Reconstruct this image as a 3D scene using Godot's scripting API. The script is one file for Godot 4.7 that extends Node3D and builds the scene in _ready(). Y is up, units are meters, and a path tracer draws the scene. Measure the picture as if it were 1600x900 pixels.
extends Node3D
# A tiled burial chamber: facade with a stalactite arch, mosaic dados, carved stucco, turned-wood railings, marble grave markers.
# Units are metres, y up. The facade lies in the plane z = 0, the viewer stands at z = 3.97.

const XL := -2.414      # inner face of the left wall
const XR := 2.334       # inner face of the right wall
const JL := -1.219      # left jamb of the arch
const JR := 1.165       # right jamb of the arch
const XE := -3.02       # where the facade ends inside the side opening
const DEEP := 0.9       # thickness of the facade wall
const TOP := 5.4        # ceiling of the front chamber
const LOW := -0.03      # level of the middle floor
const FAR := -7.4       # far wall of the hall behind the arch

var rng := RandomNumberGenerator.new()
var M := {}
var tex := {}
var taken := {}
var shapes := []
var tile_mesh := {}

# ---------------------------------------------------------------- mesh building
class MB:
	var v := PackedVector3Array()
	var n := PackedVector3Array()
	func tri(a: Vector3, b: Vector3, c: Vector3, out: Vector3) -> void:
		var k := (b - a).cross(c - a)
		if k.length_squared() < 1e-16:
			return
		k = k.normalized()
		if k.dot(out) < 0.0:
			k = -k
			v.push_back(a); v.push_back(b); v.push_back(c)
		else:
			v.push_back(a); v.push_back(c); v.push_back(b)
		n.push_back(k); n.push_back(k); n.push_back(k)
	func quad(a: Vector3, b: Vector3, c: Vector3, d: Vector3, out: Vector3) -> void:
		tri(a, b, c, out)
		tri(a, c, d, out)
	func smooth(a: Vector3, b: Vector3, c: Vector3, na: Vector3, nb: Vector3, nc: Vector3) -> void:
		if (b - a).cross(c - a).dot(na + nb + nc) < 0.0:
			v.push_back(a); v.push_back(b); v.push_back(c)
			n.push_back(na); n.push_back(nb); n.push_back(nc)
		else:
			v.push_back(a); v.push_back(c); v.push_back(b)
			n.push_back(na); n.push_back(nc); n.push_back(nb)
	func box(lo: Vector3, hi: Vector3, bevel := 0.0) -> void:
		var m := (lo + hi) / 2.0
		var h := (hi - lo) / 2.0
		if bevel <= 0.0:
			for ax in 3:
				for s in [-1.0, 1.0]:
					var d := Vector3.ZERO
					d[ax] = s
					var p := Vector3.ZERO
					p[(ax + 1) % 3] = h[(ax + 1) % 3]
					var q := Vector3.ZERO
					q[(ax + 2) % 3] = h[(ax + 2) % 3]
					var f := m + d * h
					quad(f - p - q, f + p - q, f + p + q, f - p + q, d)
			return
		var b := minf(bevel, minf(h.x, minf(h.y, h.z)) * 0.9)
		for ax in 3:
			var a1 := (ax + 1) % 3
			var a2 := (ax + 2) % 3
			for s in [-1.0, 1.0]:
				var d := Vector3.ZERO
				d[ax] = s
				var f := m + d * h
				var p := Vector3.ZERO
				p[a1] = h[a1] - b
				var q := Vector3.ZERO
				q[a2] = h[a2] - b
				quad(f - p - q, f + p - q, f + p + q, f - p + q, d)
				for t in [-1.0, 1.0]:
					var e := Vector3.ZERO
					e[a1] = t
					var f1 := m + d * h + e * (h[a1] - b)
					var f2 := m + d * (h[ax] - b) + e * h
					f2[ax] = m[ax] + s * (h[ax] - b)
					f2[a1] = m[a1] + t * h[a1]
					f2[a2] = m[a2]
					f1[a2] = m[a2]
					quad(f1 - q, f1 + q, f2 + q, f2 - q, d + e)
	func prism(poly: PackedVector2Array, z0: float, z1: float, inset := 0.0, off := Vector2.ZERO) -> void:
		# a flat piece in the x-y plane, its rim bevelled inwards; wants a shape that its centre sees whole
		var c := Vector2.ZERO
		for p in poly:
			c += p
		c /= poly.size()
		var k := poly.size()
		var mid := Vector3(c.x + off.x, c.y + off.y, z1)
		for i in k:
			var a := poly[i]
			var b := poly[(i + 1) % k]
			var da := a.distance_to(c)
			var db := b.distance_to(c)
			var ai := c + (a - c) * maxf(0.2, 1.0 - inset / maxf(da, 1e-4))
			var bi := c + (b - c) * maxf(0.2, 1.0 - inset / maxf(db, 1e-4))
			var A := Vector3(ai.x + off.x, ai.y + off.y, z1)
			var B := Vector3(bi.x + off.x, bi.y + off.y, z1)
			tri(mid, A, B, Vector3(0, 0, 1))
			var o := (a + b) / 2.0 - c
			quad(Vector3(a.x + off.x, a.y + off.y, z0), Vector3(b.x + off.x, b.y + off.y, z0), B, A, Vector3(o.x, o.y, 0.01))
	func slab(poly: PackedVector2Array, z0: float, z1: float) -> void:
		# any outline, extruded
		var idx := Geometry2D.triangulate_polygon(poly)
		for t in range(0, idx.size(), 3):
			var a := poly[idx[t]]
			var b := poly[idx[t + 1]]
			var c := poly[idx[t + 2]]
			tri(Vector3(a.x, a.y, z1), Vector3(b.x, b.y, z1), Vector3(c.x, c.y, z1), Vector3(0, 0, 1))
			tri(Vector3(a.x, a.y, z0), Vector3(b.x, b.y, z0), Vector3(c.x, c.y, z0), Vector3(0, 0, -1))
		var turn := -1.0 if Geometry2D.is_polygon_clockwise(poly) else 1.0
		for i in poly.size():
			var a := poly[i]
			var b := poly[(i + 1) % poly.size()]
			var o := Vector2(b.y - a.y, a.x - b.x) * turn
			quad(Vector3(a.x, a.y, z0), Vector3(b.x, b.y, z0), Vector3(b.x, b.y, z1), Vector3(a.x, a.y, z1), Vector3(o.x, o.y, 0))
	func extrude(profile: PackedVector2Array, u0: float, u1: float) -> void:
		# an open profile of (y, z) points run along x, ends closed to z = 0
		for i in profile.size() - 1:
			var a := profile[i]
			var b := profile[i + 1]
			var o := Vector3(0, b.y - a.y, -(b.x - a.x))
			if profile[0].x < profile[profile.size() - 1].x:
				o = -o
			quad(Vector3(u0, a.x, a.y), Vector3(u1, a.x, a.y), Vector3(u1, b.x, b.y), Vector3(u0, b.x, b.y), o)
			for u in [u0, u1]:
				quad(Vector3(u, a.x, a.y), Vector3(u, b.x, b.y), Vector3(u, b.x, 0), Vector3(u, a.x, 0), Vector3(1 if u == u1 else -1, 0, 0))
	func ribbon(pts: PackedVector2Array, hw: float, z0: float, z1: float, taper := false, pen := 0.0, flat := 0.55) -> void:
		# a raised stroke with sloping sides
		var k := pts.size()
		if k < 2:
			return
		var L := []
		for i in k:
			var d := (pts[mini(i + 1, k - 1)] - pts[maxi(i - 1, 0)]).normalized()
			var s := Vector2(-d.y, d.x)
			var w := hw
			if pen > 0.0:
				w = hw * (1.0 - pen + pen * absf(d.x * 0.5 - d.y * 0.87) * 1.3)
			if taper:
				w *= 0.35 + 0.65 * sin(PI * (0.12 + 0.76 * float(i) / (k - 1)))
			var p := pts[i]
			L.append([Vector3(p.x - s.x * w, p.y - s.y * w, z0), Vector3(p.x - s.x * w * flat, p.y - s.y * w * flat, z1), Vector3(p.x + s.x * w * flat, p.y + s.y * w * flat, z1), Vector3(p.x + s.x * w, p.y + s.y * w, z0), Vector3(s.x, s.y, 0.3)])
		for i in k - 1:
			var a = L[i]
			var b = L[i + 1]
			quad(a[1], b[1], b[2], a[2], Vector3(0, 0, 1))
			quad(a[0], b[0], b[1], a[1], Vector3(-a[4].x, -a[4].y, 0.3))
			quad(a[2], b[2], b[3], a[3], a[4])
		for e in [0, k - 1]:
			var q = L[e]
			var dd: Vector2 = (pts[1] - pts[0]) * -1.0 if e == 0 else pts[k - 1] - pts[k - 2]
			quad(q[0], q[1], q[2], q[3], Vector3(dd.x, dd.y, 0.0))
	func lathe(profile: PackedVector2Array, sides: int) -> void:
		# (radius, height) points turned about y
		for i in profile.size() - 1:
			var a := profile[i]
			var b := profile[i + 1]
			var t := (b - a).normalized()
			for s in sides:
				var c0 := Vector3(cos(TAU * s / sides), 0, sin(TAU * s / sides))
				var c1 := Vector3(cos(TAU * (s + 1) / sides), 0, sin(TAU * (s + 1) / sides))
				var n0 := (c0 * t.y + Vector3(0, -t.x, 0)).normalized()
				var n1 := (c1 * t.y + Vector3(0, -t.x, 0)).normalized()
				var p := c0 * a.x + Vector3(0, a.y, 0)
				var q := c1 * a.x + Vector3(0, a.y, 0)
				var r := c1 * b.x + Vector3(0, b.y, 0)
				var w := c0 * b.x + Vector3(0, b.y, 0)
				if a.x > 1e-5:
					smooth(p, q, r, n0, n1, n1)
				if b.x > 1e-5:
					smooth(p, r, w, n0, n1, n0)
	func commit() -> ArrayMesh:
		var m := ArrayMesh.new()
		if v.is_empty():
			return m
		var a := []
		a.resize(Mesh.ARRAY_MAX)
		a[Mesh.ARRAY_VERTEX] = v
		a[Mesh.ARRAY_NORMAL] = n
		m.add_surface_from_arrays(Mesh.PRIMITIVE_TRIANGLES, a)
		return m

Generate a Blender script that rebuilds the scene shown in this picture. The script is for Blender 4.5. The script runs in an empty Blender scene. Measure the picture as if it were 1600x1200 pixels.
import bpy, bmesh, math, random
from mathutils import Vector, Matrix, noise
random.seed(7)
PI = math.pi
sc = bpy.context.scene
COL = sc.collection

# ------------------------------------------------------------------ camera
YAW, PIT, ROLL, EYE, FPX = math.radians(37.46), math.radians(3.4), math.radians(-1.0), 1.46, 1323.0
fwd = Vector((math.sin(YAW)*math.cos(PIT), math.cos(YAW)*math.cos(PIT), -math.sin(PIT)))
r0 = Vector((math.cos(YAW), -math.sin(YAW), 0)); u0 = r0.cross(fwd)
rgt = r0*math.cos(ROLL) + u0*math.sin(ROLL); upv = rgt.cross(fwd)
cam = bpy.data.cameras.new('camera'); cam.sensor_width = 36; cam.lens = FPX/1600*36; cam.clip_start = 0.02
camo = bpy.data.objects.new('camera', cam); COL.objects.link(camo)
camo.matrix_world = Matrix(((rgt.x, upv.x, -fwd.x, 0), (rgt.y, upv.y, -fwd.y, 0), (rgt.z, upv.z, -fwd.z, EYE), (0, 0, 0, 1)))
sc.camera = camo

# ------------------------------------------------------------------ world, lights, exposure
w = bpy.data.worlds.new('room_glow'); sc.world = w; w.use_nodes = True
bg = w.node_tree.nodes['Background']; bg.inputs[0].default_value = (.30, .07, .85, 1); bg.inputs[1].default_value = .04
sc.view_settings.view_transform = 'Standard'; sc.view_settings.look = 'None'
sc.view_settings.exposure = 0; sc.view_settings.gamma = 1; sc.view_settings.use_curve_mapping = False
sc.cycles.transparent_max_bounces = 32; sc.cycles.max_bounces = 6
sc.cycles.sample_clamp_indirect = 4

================

Your task is to print the lines from the one containing "Generate a Blender" through the one containing "sc.camera = camo", exactly and with nothing added.

**Exercise output:**
Generate a Blender script that rebuilds the scene shown in this picture. The script is for Blender 4.5. The script runs in an empty Blender scene. Measure the picture as if it were 1600x1200 pixels.
import bpy, bmesh, math, random
from mathutils import Vector, Matrix, noise
random.seed(7)
PI = math.pi
sc = bpy.context.scene
COL = sc.collection

# ------------------------------------------------------------------ camera
YAW, PIT, ROLL, EYE, FPX = math.radians(37.46), math.radians(3.4), math.radians(-1.0), 1.46, 1323.0
fwd = Vector((math.sin(YAW)*math.cos(PIT), math.cos(YAW)*math.cos(PIT), -math.sin(PIT)))
r0 = Vector((math.cos(YAW), -math.sin(YAW), 0)); u0 = r0.cross(fwd)
rgt = r0*math.cos(ROLL) + u0*math.sin(ROLL); upv = rgt.cross(fwd)
cam = bpy.data.cameras.new('camera'); cam.sensor_width = 36; cam.lens = FPX/1600*36; cam.clip_start = 0.02
camo = bpy.data.objects.new('camera', cam); COL.objects.link(camo)
camo.matrix_world = Matrix(((rgt.x, upv.x, -fwd.x, 0), (rgt.y, upv.y, -fwd.y, 0), (rgt.z, upv.z, -fwd.z, EYE), (0, 0, 0, 1)))
sc.camera = camo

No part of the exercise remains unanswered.